Mujeres
- Marvin Galeas
- 6 mar 2020
- 3 Min. de lectura
Ella tenía la decisión de morir, los ojos negros y la piel tersa de las mujeres bonitas. Los esbirros llevaban largos minutos, horas, días, semanas golpeándola con bastones de hule, aplicándole choques eléctricos en las partes más sensibles, la dejaban toda la noche desnuda amarrada en una silla con el aire acondicionado al máximo. Ella nunca dijo nada. Y la siguieron jodiendo hasta que la mataron, según nos contaba un desertor de aquellos tiempos.
La mayoría de guerrilleros capturados cantaron en las primeras de cambio. Por el contrario casi todas las guerrilleras mantuvieron el silencio a pesar de las torturas. Conocí a algunas de ellas y siempre me asombró la dualidad de sus gestos y modos.
Eran alegres pero lloraban al oír una canción que les recordara un mal amor. Tenían miedo a los espantos de la noche pero eran capaces de batirse a tiros contra la ruda soldadesca, sin que les temblara el pulso. Eran tiernas y duras, cálidas y frías. Combatían con mirada de hielo y amaban con la piel en llamas.

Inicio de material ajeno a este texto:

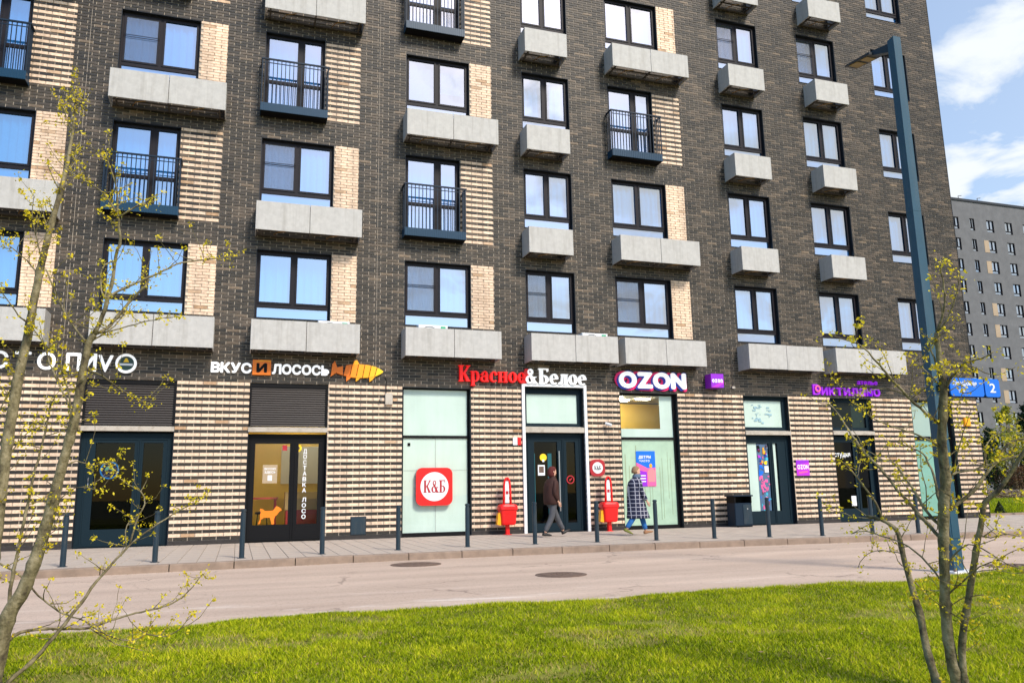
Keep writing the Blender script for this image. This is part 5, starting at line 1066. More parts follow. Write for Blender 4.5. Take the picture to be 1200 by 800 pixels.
cs_ = thing('shrub', 'tiny dark cone shaped shrub at the lawn edge by the building corner', 'shrub', (25.55, 1.55, .03)); v, q, c = leaves(1500, cone_fn, .04, 33, .4, .3); tag(big('foliage', v, q, ['conifer'], cs_, tone=c), kind='stuff'); MB().tube([(0,0,0,.02),(0,0,.3,.01)], 6).build('stem', 'bark', cs_)

# ================================================================== PEOPLE
DG = None
def skin_mesh(name, V, E, R, mt, parent, at=(0,0,0), sub=1, root=0):
    me = bpy.data.meshes.new(name+'_s'); me.from_pydata(V, E, []); o = bpy.data.objects.new(name, me); COL.objects.link(o)
    md = o.modifiers.new('s', 'SKIN'); md.use_smooth_shade = True
    for i, r in enumerate(R):
        sv = me.skin_vertices[0].data[i]; sv.radius = (r, r) if not isinstance(r, tuple) else r; sv.use_root = (i == root)
    sb = o.modifiers.new('b', 'SUBSURF'); sb.levels = sub; sb.render_levels = sub
    dg = bpy.context.evaluated_depsgraph_get(); nm = bpy.data.meshes.new_from_object(o.evaluated_get(dg)); bpy.data.objects.remove(o); bpy.data.meshes.remove(me)
    nm.name = name; nm.materials.clear(); nm.materials.append(M[mt]); nm.polygons.foreach_set('use_smooth', [True]*len(nm.polygons))
    return link(name, nm, parent, at)
def hand_chains(V, E, R, wrist_i, wrist, d, side):
    """five fingers from a palm; d = hand direction, side = thumb side"""
    d = Vector(d).normalized(); sdv = Vector(side).normalized(); n_ = d.cross(sdv); p = Vector(wrist)+d*.075; V.append(tuple(p)); R.append(.024); pi_ = len(V)-1; E.append((wrist_i, pi_))
    for k, L in enumerate((.070, .078, .073, .058)):
        a = p+sdv*(.027-.018*k)+d*.012; prev = pi_
        for q in (0, .5, 1.):
            V.append(tuple(a+d*L*q+n_*(-.02*q*q))); R.append(.0085-.001*q); E.append((prev, len(V)-1)); prev = len(V)-1
    a = Vector(wrist)+d*.03+sdv*.02; V.append(tuple(a)); R.append(.012); E.append((wrist_i, len(V)-1)); V.append(tuple(a+sdv*.028+d*.03)); R.append(.0095); E.append((len(V)-2, len(V)-1)); V.append(tuple(a+sdv*.034+d*.055)); R.append(.008); E.append((len(V)-2, len(V)-1))
def person(loc, rz, lab, hgt, P):
    t = thing('person', lab, 'person', loc, rz=rz); t.scale = (hgt/1.70,)*3
    # skeleton facing +X ; -Y is the right-hand side
    V = [(0,0,.92),(.0,0,1.10),(.02,0,1.30),(.03,0,1.44),(.045,0,1.52)]; R = [(.13,.10),(.115,.10),(.14,.11),.055,.05]; E = [(0,1),(1,2),(2,3),(3,4)]
    legs = P['legs']
    for sy, (kx, kz, ax, az, hx) in zip((-1, 1), legs):
        b = len(V); V += [(.0, sy*.085, .88), (kx, sy*.085, kz), (ax, sy*.075, az)]; R += [.085, .056, .040]; E += [(0, b), (b, b+1), (b+1, b+2)]
    arms = P['arms']; wr = []
    for sy, (ex, ez, wx_, wz) in zip((-1, 1), arms):
        b = len(V); V += [(.01, sy*.17, 1.38), (ex, sy*.215, ez), (wx_, sy*.22, wz)]; R += [.052, .038, .026]; E += [(2, b), (b, b+1), (b+1, b+2)]
        dd = Vector((wx_-ex, 0, wz-ez)); hand_chains(V, E, R, b+2, (wx_, sy*.22, wz), dd, (1, 0, .1)); wr.append(b)
    skin_mesh('body', V, E, R, 'skin', t)
    # head: lofted with brow, nose, chin
    hb = MB(); rings = []
    prof_h = [(1.49,.035,.045,.045),(1.53,.05,.062,.055),(1.56,.05,.080,.066),(1.60,.045,.092,.073),(1.64,.04,.098,.077),(1.68,.035,.097,.075),(1.715,.03,.08,.064),(1.735,.028,.045,.04)]
    hb.loft([(cx_, 0, z_, rx_, ry_) for z_, cx_, rx_, ry_ in prof_h], 18)
    hb.build('head', 'skin', t, smooth=True)
    fc = MB(); fc.add([(.128,-.012,1.62),(.128,.012,1.62),(.158,0,1.585),(.13,-.018,1.58),(.13,.018,1.58)], [(0,2,1),(0,3,2),(1,2,4),(3,4,2)]); fc.build('nose', 'skin', t)
    MB().box(.125, .136, -.022, .022, 1.548, 1.556).build('mouth', 'dred', t)
    for s_ in (-1, 1):
        MB().loft([(.125, s_*.032, 1.624, .010, .012), (.128, s_*.032, 1.63, .011, .013), (.125, s_*.032, 1.636, .009, .011)], 8).build('eye', 'black', t)
        MB().loft([(.03, s_*.078, 1.60, .012, .006), (.03, s_*.082, 1.62, .018, .008), (.03, s_*.080, 1.645, .014, .006)], 8).build('ear', 'skin', t)
    # hair
    hr = MB(); hr.loft([(cx_-o_, 0, z_, rx_, ry_) for z_, cx_, rx_, ry_, o_ in P['hair']], 18); hr.build('hair', P['hairm'], t, smooth=True)
    # trousers: skin over legs
    V = [(0,0,.93)]; R = [(.14,.12)]; E = []
    for sy, (kx, kz, ax, az, hx) in zip((-1, 1), legs):
        b = len(V); V += [(.0, sy*.08, .84), (kx*.5, sy*.085, (kz+.84)/2), (kx, sy*.085, kz), ((kx+ax)/2, sy*.08, (kz+az)/2), (ax*.985+kx*.015, sy*.075, az+.035)]; R += [.115, .100, .084, .074, .066]; E += [(0, b), (b, b+1), (b+1, b+2), (b+2, b+3), (b+3, b+4)]
    skin_mesh('trousers', V, E, R, P['trm'], t)
    # shoes
    for sy, (kx, kz, ax, az, tip), sm in zip((-1, 1), legs, P['shoes']):
        c, s_ = cos(tip), sin(tip); sh = MB(); n = 12; prof_s = [(-.06,.030,.045),(-.02,.036,.055),(.05,.040,.045),(.12,.045,.034),(.17,.040,.024),(.20,.02,.012)]
        o = len(sh.v)
        for px, wy, hz in prof_s:
            for k in range(n):
                a = 2*pi*k/n; yy = wy*cos(a); z_ = hz*max(-.55, sin(a)); X_, Z_ = px, z_-.03; sh.v.append((ax+X_*c-Z_*s_, sy*.075+yy, az+X_*s_+Z_*c))
        for i in range(len(prof_s)-1):
            for k in range(n): sh.f.append((i*n+k, i*n+(k+1) % n, (i+1)*n+(k+1) % n, (i+1)*n+k)); sh.m.append(0)
        sh.f.append(tuple(range(n))[::-1]); sh.m.append(0); sh.f.append(tuple((len(prof_s)-1)*n+k for k in range(n))); sh.m.append(0)
        sh.build('shoe', sm, t, smooth=True)
    # coat
    ct = MB(); ct.loft(P['coat'], 22); 
    V = []; co = ct.mesh('coat', P['coatm'], smooth=True)
    for i, v in enumerate(co.vertices):    # soft folds
        a = math.atan2(v.co.y, v.co.x-.0); fo = max(0, 1.3-v.co.z)*.022*sin(a*5+v.co.z*6)
        v.co.x += fo*cos(a); v.co.y += fo*sin(a)
    link(P['coatn'], co, t)
    for sy, (ex, ez, wx_, wz) in zip((-1, 1), arms):
        sV = [(.0, sy*.13, 1.39), (.01, sy*.185, 1.34), ((.01+ex)/2, sy*.21, (1.36+ez)/2), (ex, sy*.225, ez), ((ex+wx_)/2, sy*.225, (ez+wz)/2), (wx_, sy*.222, wz+.015)]
        skin_mesh('sleeve', sV, [(i, i+1) for i in range(5)], [.075, .074, .066, .060, .054, .046], P['coatm'], t)
    if 'scarf' in P:
        sc = MB(); sc.loft([(.035,0,1.44,.10,.10),(.04,0,1.47,.115,.105),(.045,0,1.50,.115,.10),(.05,0,1.535,.10,.085),(.05,0,1.55,.085,.075)], 16); sc.build('scarf', P['scarf'], t, smooth=True)
    return t
# leg: knee x,z ; ankle x,z ; foot pitch
P1 = dict(legs=[(-.06,.50,-.27,.095,-.12), (.17,.50,.36,.12,.38)], arms=[(-.05,1.10,.06,.88), (.06,1.10,.17,.90)], hairm='maroon', hair=[(1.50,.02,.075,.078,.02),(1.55,.02,.088,.082,.025),(1.60,.02,.100,.086,.02),(1.65,.025,.108,.088,.01),(1.70,.03,.105,.084,.005),(1.74,.03,.08,.065,0),(1.76,.03,.035,.03,0)],
 trm='greytr', shoes=['shoe', 'shoe'], coatm='brownjacket', coatn='jacket', coat=[(.0,0,.80,.19,.20),(-.005,0,.84,.205,.215),(-.01,0,.95,.205,.22),(-.01,0,1.10,.195,.215),(-.005,0,1.25,.19,.215),(.0,0,1.36,.165,.205),(.01,0,1.43,.12,.15),(.03,0,1.47,.085,.095),(.03,0,1.51,.08,.085)])
person((7.16, -2.1, .006), radians(8), 'person in a dark brown jacket and grey trousers striding past the white framed door', 1.60, P1)
P2 = dict(legs=[(-.10,.50,-.33,.15,-.45), (.16,.50,.26,.085,.12)], arms=[(.08,1.09,.20,.86), (-.06,1.10,.05,.88)], hairm='hairfair', hair=[(1.57,.02,.080,.078,.03),(1.62,.02,.095,.084,.02),(1.67,.025,.103,.085,.01),(1.71,.03,.095,.078,.005),(1.745,.03,.065,.055,0),(1.755,.03,.03,.025,0)],
 trm='jeans', shoes=['olive', 'tan'], coatm='check', coatn='coat', scarf='scarf', coat=[(.03,0,.42,.30,.25),(.02,0,.46,.30,.25),(.01,0,.60,.27,.24),(-.01,0,.80,.235,.23),(-.015,0,1.0,.21,.225),(-.015,0,1.2,.205,.225),(-.01,0,1.34,.18,.215),(.01,0,1.42,.125,.155),(.03,0,1.47,.09,.10)])
person((9.12, -2.66, .006), radians(-5), 'person in a long navy windowpane checked coat and blue jeans walking past the poster window', 1.58, P2)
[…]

Conocía a otras mujeres de antes de la guerra como mi abuela Herminia, voluntad de acero, y Raquel, ojos de miel oToña, corazón de azúcar. Mujeres enormes que libraron batallas cotidianas anónimas pero no menos heroicas.
Conocí a las que llegaron a la casona como sirvientas con sus tanatillos de vestiditos humildes en una bolsa de papel. Las recuerdo criando amorosas los hijos de otros, soplando en las madrugadas de pueblo el fogón de leña y haciendo mil cosas todo el día hasta caer muertas de sueño en tijeras de lona para comenzar, con los primeros gallos, una y otra vez.

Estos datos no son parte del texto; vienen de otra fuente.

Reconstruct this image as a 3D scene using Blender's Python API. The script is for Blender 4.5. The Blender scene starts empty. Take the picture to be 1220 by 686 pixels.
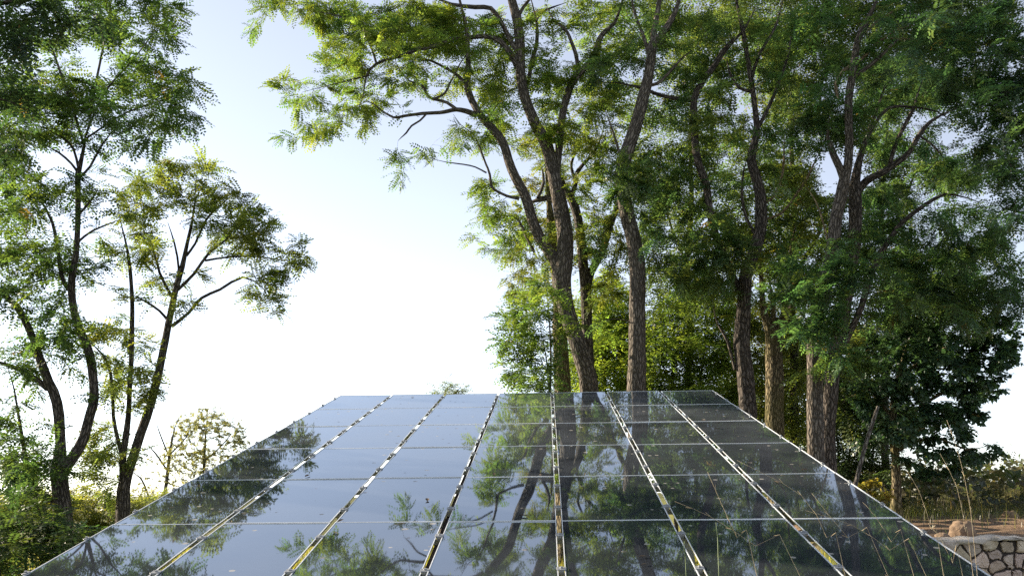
import bpy, math, random
import numpy as np
from mathutils import Matrix, Vector

R = math.radians
scene = bpy.context.scene
COL = scene.collection

# ------------------------------------------------------------------ camera
PW, PH = 1220.0, 686.0            # the frame the pixel helpers below are measured in
F = 1152.0                        # focal length in those pixels
SLOPE = R(12.5)                   # tilt of the solar table
CAM = np.array([0.0, 0.0, 1.6])
PIT, YAW, ROL = -0.0085, -0.0353, -0.0184
def rx(a):
    return np.array([[1, 0, 0], [0, math.cos(a), -math.sin(a)], [0, math.sin(a), math.cos(a)]])
cy, sy, cp, sp, cr, sr = math.cos(YAW), math.sin(YAW), math.cos(PIT), math.sin(PIT), math.cos(ROL), math.sin(ROL)
_x = np.array([cy, -sy, 0.0]); _y = np.array([sy, cy, 0.0]); _z = np.array([0, 0, 1.0])
_f = cp * _y + sp * _z; _u = -sp * _y + cp * _z
_r = cr * _x + sr * _u; _u2 = -sr * _x + cr * _u
A2W = rx(SLOPE)                   # table frame (X right, Y up the slope, Z normal) to world
RIGHT, FWD, UP = A2W @ _r, A2W @ _f, A2W @ _u2
cam_d = bpy.data.cameras.new('camera'); cam = bpy.data.objects.new('camera', cam_d); COL.objects.link(cam)
m = Matrix.Identity(4)
for i in range(3):
    m[i][0], m[i][1], m[i][2], m[i][3] = RIGHT[i], UP[i], -FWD[i], CAM[i]
cam.matrix_world = m
cam_d.sensor_width = 36.0
cam_d.lens = 36.0 * F / PW
cam_d.clip_start, cam_d.clip_end = 0.05, 3000
scene.camera = cam

# ------------------------------------------------------------------ sky, sun, exposure
SUN_EL, SUN_AZ = R(22), R(-63)    # azimuth from +Y towards +X (negative: to the left)
w = bpy.data.worlds.new('World'); scene.world = w; w.use_nodes = True
nt = w.node_tree; nt.nodes.clear()
sky = nt.nodes.new('ShaderNodeTexSky'); sky.sky_type = 'NISHITA'; sky.sun_disc = False
sky.sun_elevation = SUN_EL; sky.sun_rotation = SUN_AZ
sky.altitude = 200; sky.air_density = 0.7; sky.dust_density = 0.25; sky.ozone_density = 1.0
bg = nt.nodes.new('ShaderNodeBackground'); bg.inputs['Strength'].default_value = 0.092
wo = nt.nodes.new('ShaderNodeOutputWorld')
hz = nt.nodes.new('ShaderNodeHueSaturation'); hz.inputs['Hue'].default_value = .501; hz.inputs['Saturation'].default_value = .52      # thin even veil over the whole sky
hv = nt.nodes.new('ShaderNodeMixRGB'); hv.blend_type = 'ADD'; hv.inputs[0].default_value = 1.0; hv.inputs[2].default_value = (.32, .315, .35, 1)
nt.links.new(sky.outputs[0], hz.inputs['Color']); nt.links.new(hz.outputs[0], hv.inputs[1]); nt.links.new(hv.outputs[0], bg.inputs[0]); nt.links.new(bg.outputs[0], wo.inputs[0])
sun_d = bpy.data.lights.new('sun', 'SUN'); sun_d.energy = 5.0; sun_d.angle = R(0.5); sun_d.color = (1.0, 0.86, 0.66)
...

Casi nunca tenían novio formal como las tías y las primas, a quienes los enamorados les llevaban serenatas y les recitaban poemas de Manuel Acuña.
Pero cuando el fuego del deseo les retozaba en la piel, les hacía morderse los labios y suspirar con desorden, no se andaban con babosadas de canciones y se fugaban de madrugada con el Guardia Nacional o el cobrador de bus. Y se iban con el mismo tanatillo de ropas humildes con el que habían llegado años atrás, nada más.
En la primaria sólo tuve maestras: Haydée en primero, Armida en segundo, Marta Gloria en tercero y Juana Clelia, desde cuarto hasta sexto. Me encantaban sus olores, sus sombrillas para el sol, sus maquillajes sobrios y sus medias de seda. Ellas me enseñaron a leer y escribir, sumar y restar, los montes y los ríos, las palabras y la historia. Me dieron coscorrones y me besaron las mejillas.
Me enseñaron a limpiarme las uñas, lustrar los zapatos, querer a la patria y respetar a los mayores.
Fue una maestra de ciencias de octavo grado y de ojos claros, cuerpecito de flauta y voz dulce la que despertó mis primeras fantasías de amor. Por amor a ella aprendí la fotosíntesis, y a querer a los planetas y los metales, a los cetáceos y los anfibios y los vertebrados.
Conocí mujeres grandes que para criar a sus muchos hijos solitas, tuvieron que trabajar por dos, robarle horas a la noche, ahorrar hasta el último centavito, rezar a todos los santos para que nunca, Dios mío, les faltara comida, ropa y educación a los niños. Y nadie las vio llorar, no porque no lo hicieran, sino porque por dignidad se escondían para desahogar sus penas y aferrarse a la esperanza. Y ahora tienen buenos hijos que las quieren y las cuidan.
Vivo con una esposa, tres hijas, una empleada y una perrita. Mi casa huele a esencias de olores suaves, predominan los colores rosas y pastel; las palabras suaves y los gestos coquetos. Un universo femenino donde mi ropa aburrida, mis gestos bruscos, mis partidos de fútbol y mis zapatos de cinta desentonan totalmente. Amo a estas mujeres: Sandra, eterna; Jeannette, dulzura; Marcelita, ternura; Abril, alegría; Michelle, reencuentro.
Ellas me enseñaron que el espejo de Venus es más sereno, más dulce, más listo y más fuerte que el escudo de Marte. MÁLDITO EL QUE LAS MALTRATE, LAS ACOSE, LAS HUMILLE, LAS IRRESPETE. SON LAS MUJERES: MAMÁ, NOVIA, ESPOSA, COMPAÑERA, HIJA, HERMANA, AMIGA, EL MÁS GRANDE REGALO DE DIOS.